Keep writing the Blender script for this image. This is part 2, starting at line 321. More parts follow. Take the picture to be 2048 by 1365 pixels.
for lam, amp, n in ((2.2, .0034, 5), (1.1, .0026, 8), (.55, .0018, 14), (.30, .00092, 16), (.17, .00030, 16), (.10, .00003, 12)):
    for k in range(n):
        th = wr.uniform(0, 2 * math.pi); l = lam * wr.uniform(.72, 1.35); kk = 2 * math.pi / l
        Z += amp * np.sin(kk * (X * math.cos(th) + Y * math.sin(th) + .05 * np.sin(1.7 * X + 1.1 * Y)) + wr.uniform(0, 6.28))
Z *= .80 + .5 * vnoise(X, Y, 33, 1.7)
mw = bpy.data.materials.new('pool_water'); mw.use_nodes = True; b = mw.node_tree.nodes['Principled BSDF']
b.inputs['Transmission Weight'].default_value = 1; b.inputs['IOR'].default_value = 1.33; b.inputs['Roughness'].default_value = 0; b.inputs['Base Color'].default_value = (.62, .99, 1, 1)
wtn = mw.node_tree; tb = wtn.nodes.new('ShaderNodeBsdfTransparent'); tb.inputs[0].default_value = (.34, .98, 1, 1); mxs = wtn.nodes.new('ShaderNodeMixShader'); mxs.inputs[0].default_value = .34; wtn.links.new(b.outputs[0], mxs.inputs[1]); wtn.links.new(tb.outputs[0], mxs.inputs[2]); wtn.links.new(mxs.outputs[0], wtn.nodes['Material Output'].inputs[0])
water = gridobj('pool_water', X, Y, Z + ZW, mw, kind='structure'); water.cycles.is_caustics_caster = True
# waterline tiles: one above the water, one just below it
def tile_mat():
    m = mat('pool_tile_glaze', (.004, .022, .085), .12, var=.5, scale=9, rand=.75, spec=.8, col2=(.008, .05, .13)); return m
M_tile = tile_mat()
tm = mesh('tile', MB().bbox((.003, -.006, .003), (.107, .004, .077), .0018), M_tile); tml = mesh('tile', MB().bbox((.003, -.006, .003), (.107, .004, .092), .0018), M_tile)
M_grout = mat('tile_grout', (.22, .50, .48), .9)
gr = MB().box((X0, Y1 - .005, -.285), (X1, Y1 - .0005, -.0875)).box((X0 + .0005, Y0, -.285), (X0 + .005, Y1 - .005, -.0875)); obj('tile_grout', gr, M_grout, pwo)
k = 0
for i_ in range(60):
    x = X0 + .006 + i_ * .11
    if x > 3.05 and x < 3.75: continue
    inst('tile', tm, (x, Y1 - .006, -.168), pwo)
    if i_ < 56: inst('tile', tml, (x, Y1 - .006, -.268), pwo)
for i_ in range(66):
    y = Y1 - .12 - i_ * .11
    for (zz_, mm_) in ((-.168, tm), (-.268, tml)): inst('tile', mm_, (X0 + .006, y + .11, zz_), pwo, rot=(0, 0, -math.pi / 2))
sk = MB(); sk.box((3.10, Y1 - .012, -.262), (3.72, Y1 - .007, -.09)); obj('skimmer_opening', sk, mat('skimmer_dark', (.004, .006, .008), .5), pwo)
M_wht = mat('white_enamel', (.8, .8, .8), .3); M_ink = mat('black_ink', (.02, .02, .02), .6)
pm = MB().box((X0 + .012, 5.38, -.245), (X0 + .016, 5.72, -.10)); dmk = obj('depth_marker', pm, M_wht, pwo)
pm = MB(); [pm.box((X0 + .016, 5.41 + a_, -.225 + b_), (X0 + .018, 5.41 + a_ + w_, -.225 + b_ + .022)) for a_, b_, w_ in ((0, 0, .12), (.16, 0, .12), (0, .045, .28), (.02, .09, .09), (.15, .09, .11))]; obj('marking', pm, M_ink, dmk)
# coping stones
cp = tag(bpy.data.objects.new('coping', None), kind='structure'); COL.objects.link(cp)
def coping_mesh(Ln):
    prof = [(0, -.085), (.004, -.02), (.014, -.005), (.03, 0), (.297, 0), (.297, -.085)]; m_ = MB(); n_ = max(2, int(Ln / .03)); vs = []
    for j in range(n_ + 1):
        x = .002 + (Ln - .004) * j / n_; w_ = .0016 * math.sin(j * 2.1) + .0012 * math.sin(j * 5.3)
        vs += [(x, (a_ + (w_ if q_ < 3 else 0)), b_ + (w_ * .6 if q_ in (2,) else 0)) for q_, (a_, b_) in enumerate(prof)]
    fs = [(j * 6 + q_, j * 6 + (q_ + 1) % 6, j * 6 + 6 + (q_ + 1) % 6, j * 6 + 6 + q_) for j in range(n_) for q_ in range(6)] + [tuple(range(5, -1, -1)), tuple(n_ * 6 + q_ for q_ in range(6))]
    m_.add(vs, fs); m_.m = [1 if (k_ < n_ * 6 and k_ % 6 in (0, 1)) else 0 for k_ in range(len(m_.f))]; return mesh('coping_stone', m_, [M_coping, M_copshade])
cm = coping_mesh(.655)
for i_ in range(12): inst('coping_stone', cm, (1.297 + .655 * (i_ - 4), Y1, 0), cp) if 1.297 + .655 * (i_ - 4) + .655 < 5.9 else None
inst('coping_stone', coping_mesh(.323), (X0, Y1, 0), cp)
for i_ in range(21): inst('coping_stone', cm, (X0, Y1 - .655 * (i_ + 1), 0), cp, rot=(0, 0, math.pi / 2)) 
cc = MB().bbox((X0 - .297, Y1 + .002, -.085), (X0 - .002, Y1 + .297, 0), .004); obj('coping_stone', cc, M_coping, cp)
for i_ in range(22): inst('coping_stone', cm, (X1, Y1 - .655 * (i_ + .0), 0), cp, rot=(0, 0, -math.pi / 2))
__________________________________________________
Output all of the material, please, exactly as it stands.

* **RESULT**:
Keep writing the Blender script for this image. This is part 2, starting at line 321. More parts follow. Take the picture to be 2048 by 1365 pixels.
for lam, amp, n in ((2.2, .0034, 5), (1.1, .0026, 8), (.55, .0018, 14), (.30, .00092, 16), (.17, .00030, 16), (.10, .00003, 12)):
    for k in range(n):
        th = wr.uniform(0, 2 * math.pi); l = lam * wr.uniform(.72, 1.35); kk = 2 * math.pi / l
        Z += amp * np.sin(kk * (X * math.cos(th) + Y * math.sin(th) + .05 * np.sin(1.7 * X + 1.1 * Y)) + wr.uniform(0, 6.28))
Z *= .80 + .5 * vnoise(X, Y, 33, 1.7)
mw = bpy.data.materials.new('pool_water'); mw.use_nodes = True; b = mw.node_tree.nodes['Principled BSDF']
b.inputs['Transmission Weight'].default_value = 1; b.inputs['IOR'].default_value = 1.33; b.inputs['Roughness'].default_value = 0; b.inputs['Base Color'].default_value = (.62, .99, 1, 1)
wtn = mw.node_tree; tb = wtn.nodes.new('ShaderNodeBsdfTransparent'); tb.inputs[0].default_value = (.34, .98, 1, 1); mxs = wtn.nodes.new('ShaderNodeMixShader'); mxs.inputs[0].default_value = .34; wtn.links.new(b.outputs[0], mxs.inputs[1]); wtn.links.new(tb.outputs[0], mxs.inputs[2]); wtn.links.new(mxs.outputs[0], wtn.nodes['Material Output'].inputs[0])
water = gridobj('pool_water', X, Y, Z + ZW, mw, kind='structure'); water.cycles.is_caustics_caster = True
# waterline tiles: one above the water, one just below it
def tile_mat():
    m = mat('pool_tile_glaze', (.004, .022, .085), .12, var=.5, scale=9, rand=.75, spec=.8, col2=(.008, .05, .13)); return m
M_tile = tile_mat()
tm = mesh('tile', MB().bbox((.003, -.006, .003), (.107, .004, .077), .0018), M_tile); tml = mesh('tile', MB().bbox((.003, -.006, .003), (.107, .004, .092), .0018), M_tile)
M_grout = mat('tile_grout', (.22, .50, .48), .9)
gr = MB().box((X0, Y1 - .005, -.285), (X1, Y1 - .0005, -.0875)).box((X0 + .0005, Y0, -.285), (X0 + .005, Y1 - .005, -.0875)); obj('tile_grout', gr, M_grout, pwo)
k = 0
for i_ in range(60):
    x = X0 + .006 + i_ * .11
    if x > 3.05 and x < 3.75: continue
    inst('tile', tm, (x, Y1 - .006, -.168), pwo)
    if i_ < 56: inst('tile', tml, (x, Y1 - .006, -.268), pwo)
for i_ in range(66):
    y = Y1 - .12 - i_ * .11
    for (zz_, mm_) in ((-.168, tm), (-.268, tml)): inst('tile', mm_, (X0 + .006, y + .11, zz_), pwo, rot=(0, 0, -math.pi / 2))
sk = MB(); sk.box((3.10, Y1 - .012, -.262), (3.72, Y1 - .007, -.09)); obj('skimmer_opening', sk, mat('skimmer_dark', (.004, .006, .008), .5), pwo)
M_wht = mat('white_enamel', (.8, .8, .8), .3); M_ink = mat('black_ink', (.02, .02, .02), .6)
pm = MB().box((X0 + .012, 5.38, -.245), (X0 + .016, 5.72, -.10)); dmk = obj('depth_marker', pm, M_wht, pwo)
pm = MB(); [pm.box((X0 + .016, 5.41 + a_, -.225 + b_), (X0 + .018, 5.41 + a_ + w_, -.225 + b_ + .022)) for a_, b_, w_ in ((0, 0, .12), (.16, 0, .12), (0, .045, .28), (.02, .09, .09), (.15, .09, .11))]; obj('marking', pm, M_ink, dmk)
# coping stones
cp = tag(bpy.data.objects.new('coping', None), kind='structure'); COL.objects.link(cp)
def coping_mesh(Ln):
    prof = [(0, -.085), (.004, -.02), (.014, -.005), (.03, 0), (.297, 0), (.297, -.085)]; m_ = MB(); n_ = max(2, int(Ln / .03)); vs = []
    for j in range(n_ + 1):
        x = .002 + (Ln - .004) * j / n_; w_ = .0016 * math.sin(j * 2.1) + .0012 * math.sin(j * 5.3)
        vs += [(x, (a_ + (w_ if q_ < 3 else 0)), b_ + (w_ * .6 if q_ in (2,) else 0)) for q_, (a_, b_) in enumerate(prof)]
    fs = [(j * 6 + q_, j * 6 + (q_ + 1) % 6, j * 6 + 6 + (q_ + 1) % 6, j * 6 + 6 + q_) for j in range(n_) for q_ in range(6)] + [tuple(range(5, -1, -1)), tuple(n_ * 6 + q_ for q_ in range(6))]
    m_.add(vs, fs); m_.m = [1 if (k_ < n_ * 6 and k_ % 6 in (0, 1)) else 0 for k_ in range(len(m_.f))]; return mesh('coping_stone', m_, [M_coping, M_copshade])
cm = coping_mesh(.655)
for i_ in range(12): inst('coping_stone', cm, (1.297 + .655 * (i_ - 4), Y1, 0), cp) if 1.297 + .655 * (i_ - 4) + .655 < 5.9 else None
inst('coping_stone', coping_mesh(.323), (X0, Y1, 0), cp)
for i_ in range(21): inst('coping_stone', cm, (X0, Y1 - .655 * (i_ + 1), 0), cp, rot=(0, 0, math.pi / 2)) 
cc = MB().bbox((X0 - .297, Y1 + .002, -.085), (X0 - .002, Y1 + .297, 0), .004); obj('coping_stone', cc, M_coping, cp)
for i_ in range(22): inst('coping_stone', cm, (X1, Y1 - .655 * (i_ + .0), 0), cp, rot=(0, 0, -math.pi / 2))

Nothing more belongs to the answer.